Another option will be to form a small team of starters to work in a common project and learn from each other. Anyone interested please let me know. Thanks (I am not sure if this message is in the right stream, let me know).
Riccardo Brasca (Jan 18 2023 at 17:15):
This is the good place for such a question!
My personal advice is to choose a small theorem to formalize (maybe discussing the choice here) and then start working on it. For example, can you give an example of a "cryptography stuff" you would like to formalize?
Alfredo Garcia (Jan 18 2023 at 17:18):
yea sure, thank you Ricardo. I am interested on pure math as well but i do have a hard time understanding mathlib.
in the other hand i did some progress in a personal project, i have some code https://github.com/oxarbitrage/salsa20, is pretty crappy by now as i made it just for learning.
Alfredo Garcia (Jan 18 2023 at 17:21):
so basically i tried to formalize a cryptosystem called salsa20 and then prove some theorems about it found in some papers. at the end i think the most interesting one is that when the input is specially crafted you can get collisions in the hash function.
Alfredo Garcia (Jan 18 2023 at 17:25):
i guess one of my main problems is that i am kind of learning functional programming at the same time
Riccardo Brasca (Jan 18 2023 at 17:26):
mathlib is quite hard to read, especially if you don't know the math it's basically impossible to understand (it's nothing like a textbook to learn math). But formalizing a cryptosystem seems a nice project!
Alfredo Garcia (Jan 18 2023 at 17:28):
yea, exactly. even if you do know the math of some basic things mathlib is written a lot different than the textbooks
Riccardo Brasca (Jan 18 2023 at 17:30):
Yeah, the problem is that we choose from the beginning the most general definition to avoid having to redo stuff, so in practice it's unusable to lean math.
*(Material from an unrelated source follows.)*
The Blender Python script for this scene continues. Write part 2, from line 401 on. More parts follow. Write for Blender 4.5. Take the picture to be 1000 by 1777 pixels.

For example there are no "vector spaces" in mathlib, only a generalization of them.
Alfredo Garcia (Jan 18 2023 at 17:35):
yea, that makes sense, the other way around (prove a theorem, build a personal project, etc) is easier but still complex enough for me to make more serious progress. for example, i think i picked the wrong datatypes in my project so i end up with ugly statements and proofs that i will like to avoid https://github.com/oxarbitrage/salsa20/blob/main/src/rowround.lean#L125
Alfredo Garcia (Jan 18 2023 at 18:42):
do you think a readme will help ? my plan is to refactor that project the most i can to be written in decent lean and then use it as a base to do more proves about the same or other similar cryptosystems.